Both Snowflake and Datadog hit it out of the park in their recent earnings reports last month, as they seem to be mission critical to companies. However, MongoDB's database and Okta's cloud identity products were also thought to be fairly mission critical. And like MongoDB's Atlas product, Snowflake works on a consumption-based model. That could be a tailwind in good times but could also be a headwind if the economy markedly slows down.

Also not helping matters is the fact that while recession fears are in the air, the yield on long-term bond rates are creeping back up again. The 10-year Treasury bond yield rose nearly 13 basis points today to 3.26% as of this writing.

That could be for a number of reasons but likely has to do with increased quantitative tightening.
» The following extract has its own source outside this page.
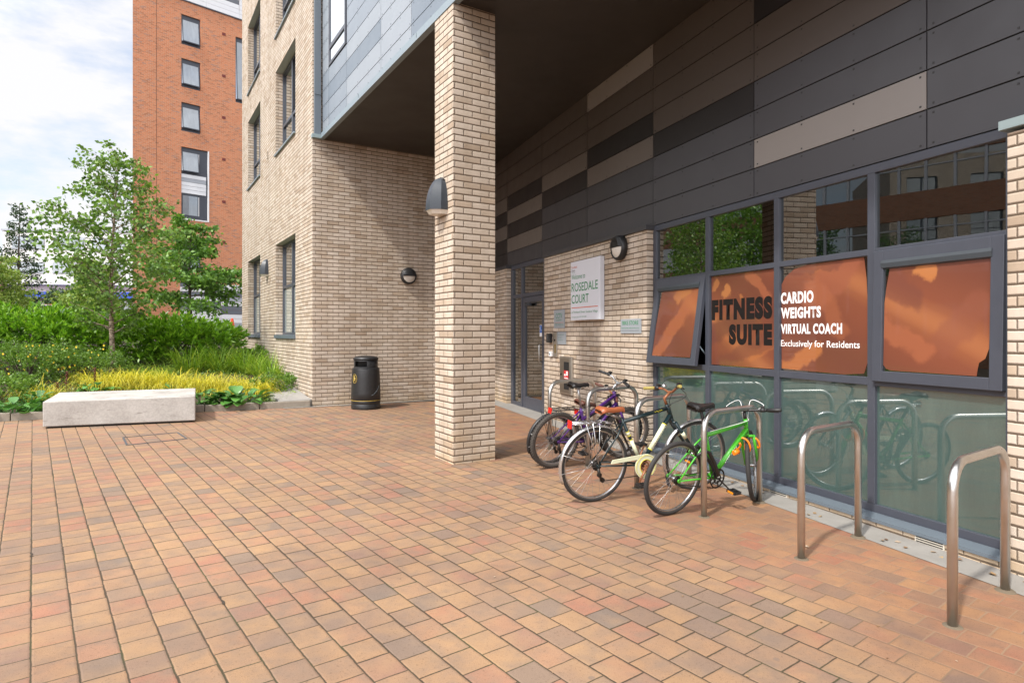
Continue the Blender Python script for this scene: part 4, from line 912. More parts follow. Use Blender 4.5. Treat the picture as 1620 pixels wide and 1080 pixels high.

Starting in September, the Federal Reserve is increasing the pace of roll-offs of Treasury bonds from its balance sheet. So less demand for Treasuries could push up yields on government bonds. The Fed has forecast this for quite some time, but it still could be affecting things as the roll-offs take effect.

Higher long-term yields tend to cause sell-offs in long-duration assets such as growth stocks, because high-growth stocks tend to have the bulk of their earnings power well out into the future. The higher the long-term interest rate, the lower the value of future earnings. That's likely another reason for the outsized sell-off in high-growth software companies today.

Now what

It's hard to know exactly where these stocks go from here. While Snowflake and Datadog have each reported stellar earnings results of late, they are still quite expensive by just about any measure, trading at 32.5 and 22.4 times sales, respectively. Therefore, their businesses could continue to do quite well, but their stocks may not respond, due to fears of an economic slowdown, as well as investors using a higher discount rate on future earnings.

DocuSign is much cheaper, at just 4.9 times sales; however, its earnings results have seen a sharp slowdown this year. In June, CEO Dan Springer announced he would be stepping down, with board chair Maggie Wilderotter stepping in as interim CEO. Investors will get more color on the situation there when the company reports second-quarter earnings on Sept. 8.

If inflation cools down and long-term interest rates revert to lower levels, it's possible these stocks could rally. After all, it appears the Federal Reserve is determined to get inflation back down to its 2% target, no matter what happens with the economy. That may actually benefit these high-growth stocks eventually, since they are likely to continue to grow even in a recessionary environment.

However, we also may be in a new era that more resembles the pre-2008 interest rate regime. If that's the case, it may be difficult for stocks with no profits and high price-to-sales ratios to rally.